En los últimos años ha aparecido un nuevo protagonista sobre la escena política, cultural y eclesial: la historia.
La circunstancia que ha favorecido la vuelta de la historia es de naturaleza eclesial. Una mano traidora ha difundido por las agencias de prensa un croquis anónimo preparatorio del consistorio de Cardenales. En él se dice que la Iglesia debería pedir perdón por los errores cometidos durante su milenaria historia.
Para la mayor parte de las personas se ha tratado de una noticia prácticamente sin importancia. Como ha dicho, de hecho, el cardenal Ratzinger, las jóvenes generaciones, sobre todo, «no necesitan entrar en discusión con un pasado de la fe... porque no les afecta». Sólo la pasión por algo presente es capaz de suscitar un interés por el pasado. El interés por el hecho cristiano no nace por el consenso sobre el pasado, sino por el encuentro imprevisible con un Evento que hoy se comunica como respuesta al deseo de verdad y belleza del corazón humano.
De hecho, muchos comentaristas laicos, tergiversando el mensaje, han encontrado en esta noticia materia prima para reavivar la propia aversión hacia la historicidad de la Encarnación. Han razonado poco más o menos así: si la Iglesia tiene una historia de la cual avergonzarse ante la moral de los hombres de este tiempo, significa que no podemos hoy aceptar aquella historia como presencia de Cristo en el mundo, como sin embargo pretende ser y que, probablemente, ni siquiera la historia actual de la Iglesia sea la continuación de aquella presencia. ¿Quién nos asegura que después de quinientos años no se pedirá perdón, ante la ética del momento, por cosas realizadas hoy?
Dichos comentaristas pueden deducir así que la historia de la Iglesia no es la misteriosa comunicación de lo divino a través de lo humano, sino que es lo mismo que un organismo cualquiera que predique un ideal ante el cual es imposible la coherencia, y que para recuperar crédito moral ante los hombres del momento (antes que a Dios) llame hoy errores, acciones que valoradas en su contexto histórico podían quizás no parecer tales.
Pero, incluso en este caso, es la pasión por el Evento presente lo que pone en la justa luz la relación con la historia.
La Iglesia de hoy es la misma de siempre, su contenido es el mismo: el anuncio de la Encarnación.
El estupor y la pasión por la iniciativa de Dios que se comunican en las vicisitudes humanas de la Iglesia, llenan de agradecimiento la mirada que dirigimos a los siglos de historia pasada.

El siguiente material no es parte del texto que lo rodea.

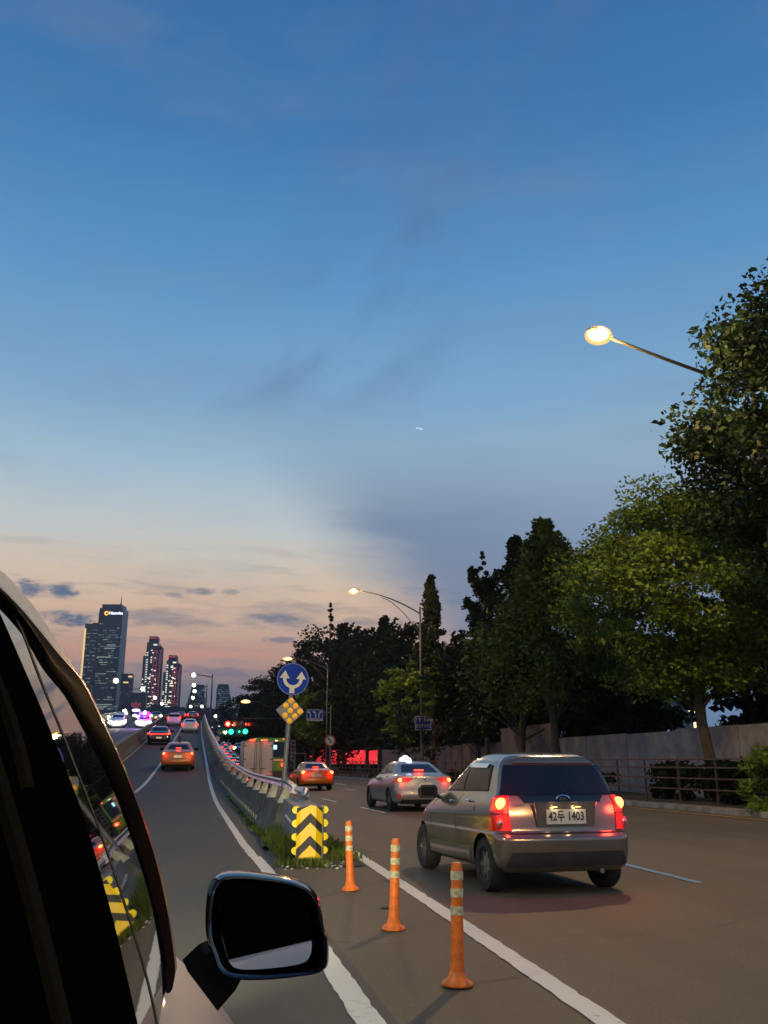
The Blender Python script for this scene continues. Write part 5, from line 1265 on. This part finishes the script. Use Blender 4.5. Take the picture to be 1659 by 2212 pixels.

Es un agradecimiento que no se escandaliza por los errores de ayer y de hoy de los hombres de Iglesia, ni que adquiere vigor por el consenso del mundo. Aunque la historia de la Iglesia estuviera cien veces más llena de límites sería lo mismo, porque permanece inconmensurable el objeto de su mensaje. La verdadera mezquindad de nuestro tiempo (incluso entre los hombres de Iglesia) es la pérdida del sentido de tal valor inconmensurable del anuncio de Cristo. Es un agradecimiento lleno y cierto, porque a través de una humanidad normal, como la nuestra y por tanto llena de errores (como escribía Eliot en el Coro dedicado a la Cruzada: a través de «la íntegra fe de unos pocos, la fe parcial de muchos») el anuncio del Resucitado -el anuncio que más necesita la vida de los hombres- ha llegado desde los primeros que lo vieron hasta nosotros.